* _Stated exercise_
Reproduce the listing word for word, leaving every picture behind.

Given data start

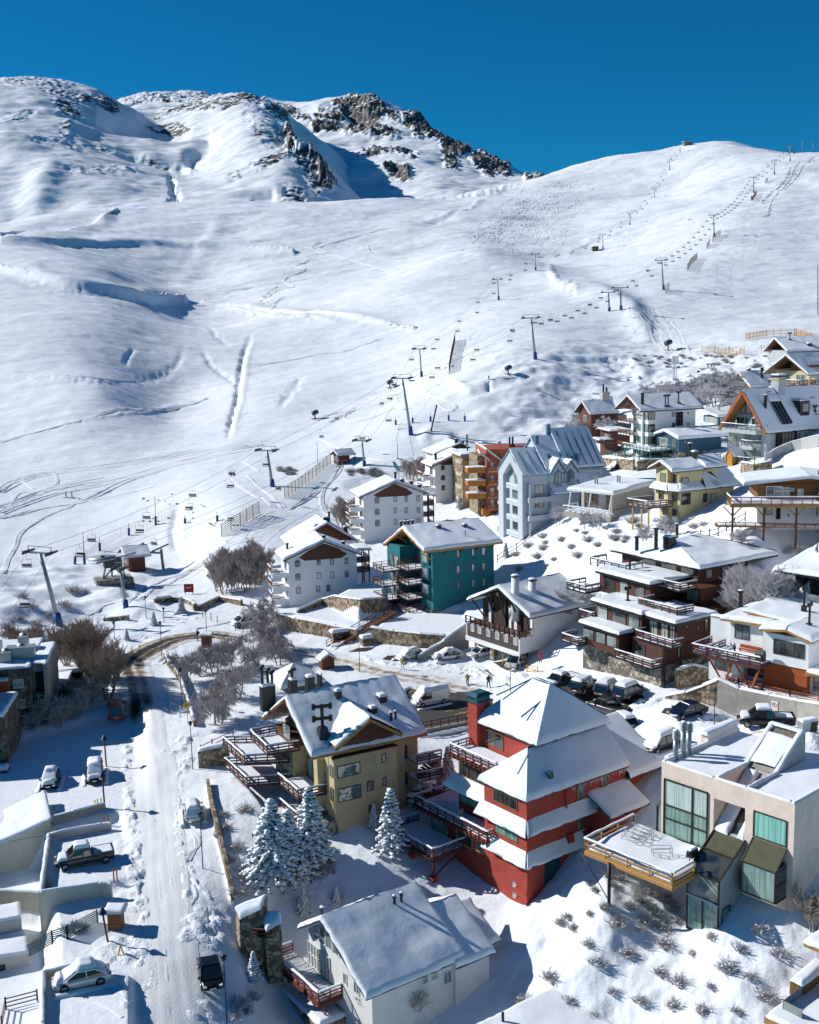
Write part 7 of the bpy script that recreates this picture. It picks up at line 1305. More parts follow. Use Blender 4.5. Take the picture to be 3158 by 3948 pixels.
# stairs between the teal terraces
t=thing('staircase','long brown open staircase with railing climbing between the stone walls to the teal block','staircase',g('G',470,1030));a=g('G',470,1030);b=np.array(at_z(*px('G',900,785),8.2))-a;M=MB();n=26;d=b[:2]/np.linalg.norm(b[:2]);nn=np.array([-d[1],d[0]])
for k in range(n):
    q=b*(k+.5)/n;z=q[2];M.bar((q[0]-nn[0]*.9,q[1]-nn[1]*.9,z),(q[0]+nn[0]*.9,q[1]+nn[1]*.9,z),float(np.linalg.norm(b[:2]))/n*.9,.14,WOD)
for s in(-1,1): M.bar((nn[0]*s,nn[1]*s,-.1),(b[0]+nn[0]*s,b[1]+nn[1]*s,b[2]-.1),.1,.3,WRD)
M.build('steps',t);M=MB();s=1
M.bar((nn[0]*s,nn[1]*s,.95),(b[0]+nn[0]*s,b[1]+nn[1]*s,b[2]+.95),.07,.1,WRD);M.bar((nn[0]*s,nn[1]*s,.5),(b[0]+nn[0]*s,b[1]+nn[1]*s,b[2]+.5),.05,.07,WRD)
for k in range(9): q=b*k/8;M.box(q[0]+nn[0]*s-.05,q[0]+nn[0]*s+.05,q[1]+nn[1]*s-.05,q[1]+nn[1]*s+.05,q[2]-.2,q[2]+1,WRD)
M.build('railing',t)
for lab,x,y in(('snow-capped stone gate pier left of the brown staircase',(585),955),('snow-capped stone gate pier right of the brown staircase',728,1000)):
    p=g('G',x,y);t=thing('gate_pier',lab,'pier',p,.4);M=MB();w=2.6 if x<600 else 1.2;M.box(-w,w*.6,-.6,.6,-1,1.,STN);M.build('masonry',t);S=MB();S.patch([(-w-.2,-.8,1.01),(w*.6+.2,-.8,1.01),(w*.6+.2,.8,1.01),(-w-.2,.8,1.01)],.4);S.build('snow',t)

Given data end

* _Solution for this problem_
Write part 7 of the bpy script that recreates this picture. It picks up at line 1305. More parts follow. Use Blender 4.5. Take the picture to be 3158 by 3948 pixels.
# stairs between the teal terraces
t=thing('staircase','long brown open staircase with railing climbing between the stone walls to the teal block','staircase',g('G',470,1030));a=g('G',470,1030);b=np.array(at_z(*px('G',900,785),8.2))-a;M=MB();n=26;d=b[:2]/np.linalg.norm(b[:2]);nn=np.array([-d[1],d[0]])
for k in range(n):
    q=b*(k+.5)/n;z=q[2];M.bar((q[0]-nn[0]*.9,q[1]-nn[1]*.9,z),(q[0]+nn[0]*.9,q[1]+nn[1]*.9,z),float(np.linalg.norm(b[:2]))/n*.9,.14,WOD)
for s in(-1,1): M.bar((nn[0]*s,nn[1]*s,-.1),(b[0]+nn[0]*s,b[1]+nn[1]*s,b[2]-.1),.1,.3,WRD)
M.build('steps',t);M=MB();s=1
M.bar((nn[0]*s,nn[1]*s,.95),(b[0]+nn[0]*s,b[1]+nn[1]*s,b[2]+.95),.07,.1,WRD);M.bar((nn[0]*s,nn[1]*s,.5),(b[0]+nn[0]*s,b[1]+nn[1]*s,b[2]+.5),.05,.07,WRD)
for k in range(9): q=b*k/8;M.box(q[0]+nn[0]*s-.05,q[0]+nn[0]*s+.05,q[1]+nn[1]*s-.05,q[1]+nn[1]*s+.05,q[2]-.2,q[2]+1,WRD)
M.build('railing',t)
for lab,x,y in(('snow-capped stone gate pier left of the brown staircase',(585),955),('snow-capped stone gate pier right of the brown staircase',728,1000)):
    p=g('G',x,y);t=thing('gate_pier',lab,'pier',p,.4);M=MB();w=2.6 if x<600 else 1.2;M.box(-w,w*.6,-.6,.6,-1,1.,STN);M.build('masonry',t);S=MB();S.patch([(-w-.2,-.8,1.01),(w*.6+.2,-.8,1.01),(w*.6+.2,.8,1.01),(-w-.2,.8,1.01)],.4);S.build('snow',t)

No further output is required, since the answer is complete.